昨日の続き。魯庵の云う「文学士」とはどうやら大学の学問を修めたものに与えられる「学士」のことのように思う。ところで、坪内祐三『慶応三年…』では、東京大学の英文科を修了した「英文学士」としては夏目漱石が二人目だと書いてある(一人目は無論、逍遥ではないが)。これは正確であろう。とすると、坪内逍遥の「文学士」もまた、(英文科ではないにしろ)珍しいものだったかもしれない。

とすると(個人的な)謎は解けた。魯庵の執筆時、明治末年頃の学者の「博士」より明治20年当時の「学士」のほうがはるかに「重視」されたということに違いない。たぶん。

で、今日も魯庵『思い出す人々』を読む。あまり進まず。むしろ江藤淳『人と心と言葉』のほうを熱心に読んだ。追悼文の章で、例えば。

小林秀雄の訃報を聞いて、亡き小林の実声を懐かしみ、そもそも日本語は「文字」ではなく「言伝え」の言葉ではないかと考えていたら、小林秀雄の講演を収録したカセットテープが登場して、こりゃいい、という話。他にも(というよりこっちの方が印象的だったりして。つまり、亡き山川方夫との会話を回想する文がとても素晴らしい。「君の漱石論はひとつしかないのだから」という山川の言葉が)読み応えのある文があったが、小林秀雄の声について今書いているうちにもっと大事なことを思い出した。

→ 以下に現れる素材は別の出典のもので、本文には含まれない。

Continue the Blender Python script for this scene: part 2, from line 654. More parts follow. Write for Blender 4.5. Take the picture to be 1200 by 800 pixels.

その後に本棚から偶然ひっぱりだした同じ江藤淳『離脱と回帰と』とかいう本を読んでいたら、昭和天皇の時代を振り返って、江藤淳が三島由紀夫の「声」について語っていた(対談本。相手は富岡幸一郎)。なんて語っていたかというと……、さっきまで覚えていたのに忘れた!しまった!!